À propos de cette édition
Résumé/Sommaire
Monsieur Smile, homme d’affaires important, a perdu la vue. Un jour, un étranger lui propose une paire de lunettes miraculeuses. Monsieur Smile n’hésite pas. Tel que promis, il recouvre la vue. Sauf que le monde lui apparaît quelque peu modifié… Sa secrétaire a l’apparence d’un squelette vivant. Ce qui est fort contrariant. Et lorsque Monsieur Smile appelle son chauffeur pour visiter la ville qu’il n’a pas vue depuis si longtemps, c’est un corbillard qui vient à sa rencontre. Intrigué, il accepte le tour de ville. Il ne reconnaît rien. Quelle désolation ! Monsieur Smile se met en colère ; il s’en prend au chauffeur et à ce qui lui tombe sous la main. Mais tout s’effrite. Même ses vêtements tombent en poussière. Lorsqu’enfin il retrouve sa maison, Monsieur Smile y entre pour réaliser qu’il est dans son cercueil.
Commentaires
Ce conte de Roch Carrier tient du fantastique dans la mesure où ce qui s’y déroule défie toutes les lois de la logique.

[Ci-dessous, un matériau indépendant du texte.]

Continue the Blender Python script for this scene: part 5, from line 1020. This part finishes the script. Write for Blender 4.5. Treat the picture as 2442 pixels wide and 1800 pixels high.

Les thèmes abordés (vision altérée de la réalité, mort) s’apparentent au genre et le personnage s’avère impuissant. Avec ses nouvelles lunettes, l’homme d’affaires pénètre un univers autre, insolite, propre au monde du rêve (cauchemar). En fait, Monsieur Smile voit au-delà de la réalité du présent. Son regard traverse les choses et les êtres. C’est comme si les lunettes avaient la propriété de rendre compte de la destinée ultime. Lorsque l’homme comprend qu’il n’a aucun pouvoir sur ce qui l’entoure, que les scènes de désolation s’enchaînent les unes aux autres, c’est la révolte. Et la colère « l’aveugle ». Au point où il ne voit plus l’évidence.
Roch Carrier prend plaisir à camper un décor qui se dérobe à l’entendement et un personnage qui tient de la caricature. Monsieur Smile porte un nom anglais (il est riche et contrôlant) ; le « Monsieur » fait ressortir son statut respectable. Quant au « smile », il réfère ironiquement à sa personnalité. Monsieur Smile ne sourit jamais et il ne tolère aucune contrariété. Son manque de vision le conduira d’ailleurs à sa perte. « Les Lunettes » se situe tout à fait dans la continuité de Jolis Deuils. Une bouffée d’air frais dans la littérature des années 1960. [RP]
- Source : La Décennie charnière (1960-1969), Alire, p. 37-38.